## Set task
Check every line in the records below for the word "part" and report how many have it, nothing more.

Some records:
◆ ◆ ◆ ◆
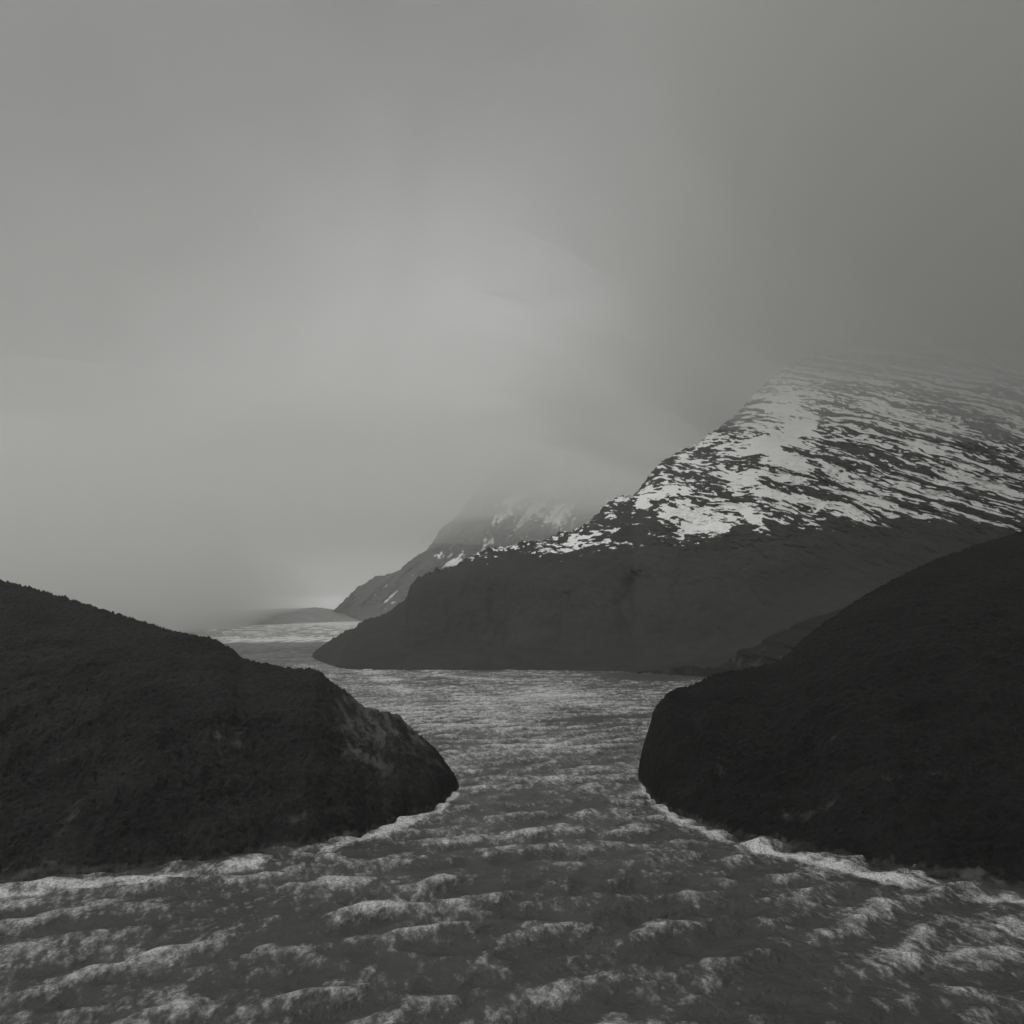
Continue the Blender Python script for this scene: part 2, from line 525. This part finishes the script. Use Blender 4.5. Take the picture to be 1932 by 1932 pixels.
def build_far():
    X = np.linspace(600, 1500, 1000)
    yt = curve([(600, 1162), (628, 1152), (640, 1141), (655, 1128), (662, 1119), (672, 1109), (690, 1100), (706, 1090), (716, 1086), (730, 1084), (748, 1078),
                (765, 1064), (785, 1050), (800, 1040), (815, 1024), (832, 1000), (850, 984), (868, 966), (885, 944), (897, 930), (912, 912),
                (940, 886), (990, 862), (1060, 846), (1140, 836), (1240, 830), (1500, 826)])(X)
    jag = fbm(X / 8, X * 0, 4, 41, 0.6) * 4.0 + fbm(X / 34, X * 0, 3, 42) * 3.0
    yb = curve([(600, 1172), (640, 1171), (700, 1172.5), (800, 1173), (1500, 1174)])(X)
    yt = np.minimum(yt, yb - 1)
    db = H * FPX / (yb - HY) * 0.98
    dt = curve([(600, 10000), (640, 10050), (720, 10300), (900, 11000), (1100, 11800), (1500, 12500)])(X)
    rows = 620
    Xg, Y, d, t = columns(X, yb, yt, db, dt, rows, jag=jag)
    x0, z0 = (Xg - W / 2) / FPX * d, H + (HY - Y) / FPX * d
    env = np.sin(np.pi * t) ** 0.7
    # ribs that run down to the lower left
    a = x0 * 0.80 - z0 * 0.60
    b = x0 * 0.60 + z0 * 0.80
    wob = fbm(x0 / 900, z0 / 700, 3, 43)
    rib = ridged((a + 160 * wob) / 620, b / 2600, 4, 44)
    fine = 0.6 * fbm((a + 120 * wob) / 85, b / 260, 5, 45, 0.62) + 0.6 * fbm(x0 / 60, z0 / 60, 5, 48, 0.62)
    d2 = d + env * (330 * rib + 160 * fbm(x0 / 500, z0 / 420, 4, 46) + 60 * fine)
    z = H + (HY - Y) / FPX * d2
    big = fbm(a / 420, b / 900, 3, 47)
    snow = 0.22 + 0.55 * fine + 0.40 * big - 0.16 * rib + 0.22 * sstep(1100, 950, Y) + spots(Xg, Y, [
        (985, 985, 46, 5, -52, 0.5), (1015, 955, 20, 8, -40, 0.35), (745, 1078, 48, 3, -38, 0.5), (720, 1112, 46, 2.2, -40, 0.45), (735, 1128, 30, 2, -42, 0.4),
        (648, 1148, 3, 12, 15, 0.3), (850, 1062, 20, 5, -20, 0.4), (1050, 970, 18, 8, -60, 0.35), (960, 945, 20, 6, -20, .3), (1090, 890, 20, 10, 0, .3), (920, 1020, 16, 6, -40, .35)])
    P = np.stack([(Xg - W / 2) / FPX * d2, d2, z], -1)
    P = with_back(P, 2500)
    o = grid_mesh("mountain", P, M_FAR, {"snow": pad(np.clip(snow, 0, 1), 10)})
    tag(o, "pale misty mountain with thin snow gullies behind the dark one", "mountain", "structure")


build_far()


def build_land():
    X = np.linspace(-260, 760, 900)
    yt = curve([(-260, 1155), (370, 1154), (440, 1151), (500, 1149.5), (560, 1147.5), (605, 1146.5), (622, 1148), (640, 1152), (700, 1160), (760, 1166)])(X)
    jag = fbm(X / 10, X * 0, 4, 51) * 1.6 + fbm(X / 60, X * 0, 2, 52) * 1.4
    yb = curve([(-260, 1193), (200, 1188), (370, 1184.5), (450, 1181), (520, 1177.5), (600, 1174.5), (680, 1172.5), (760, 1172)])(X) + fbm(X / 60, X * 0, 2, 53) * 0.4
    db = H * FPX / (yb - HY)
    dt = db + 1700
    Xg, Y, d, t = columns(X, yb, yt, db, dt, 140, jag=jag, jagp=12)
    x0 = (Xg - W / 2) / FPX * d
    d2 = d + np.sin(np.pi * t) * 80 * fbm(x0 / 300, d / 300, 4, 54)
    P = np.stack([(Xg - W / 2) / FPX * d2, d2, H + (HY - Y) / FPX * d2], -1)
    snow = np.clip(0.28 + 0.3 * fbm(x0 / 260, d / 200, 4, 55), 0, 1)
    P = with_back(P, 2500)
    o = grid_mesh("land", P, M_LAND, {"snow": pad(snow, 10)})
    tag(o, "low flat spit of land fading into mist across the water", "land", "structure")


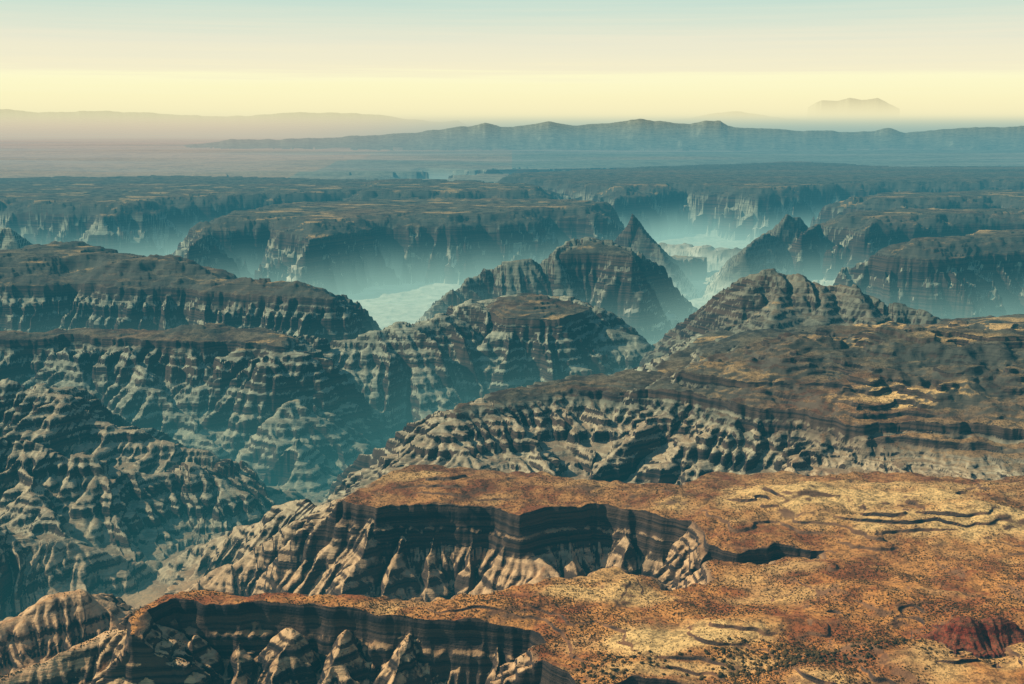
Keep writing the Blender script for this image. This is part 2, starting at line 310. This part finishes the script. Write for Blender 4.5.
◆ ◆ ◆ ◆
## Written solution
2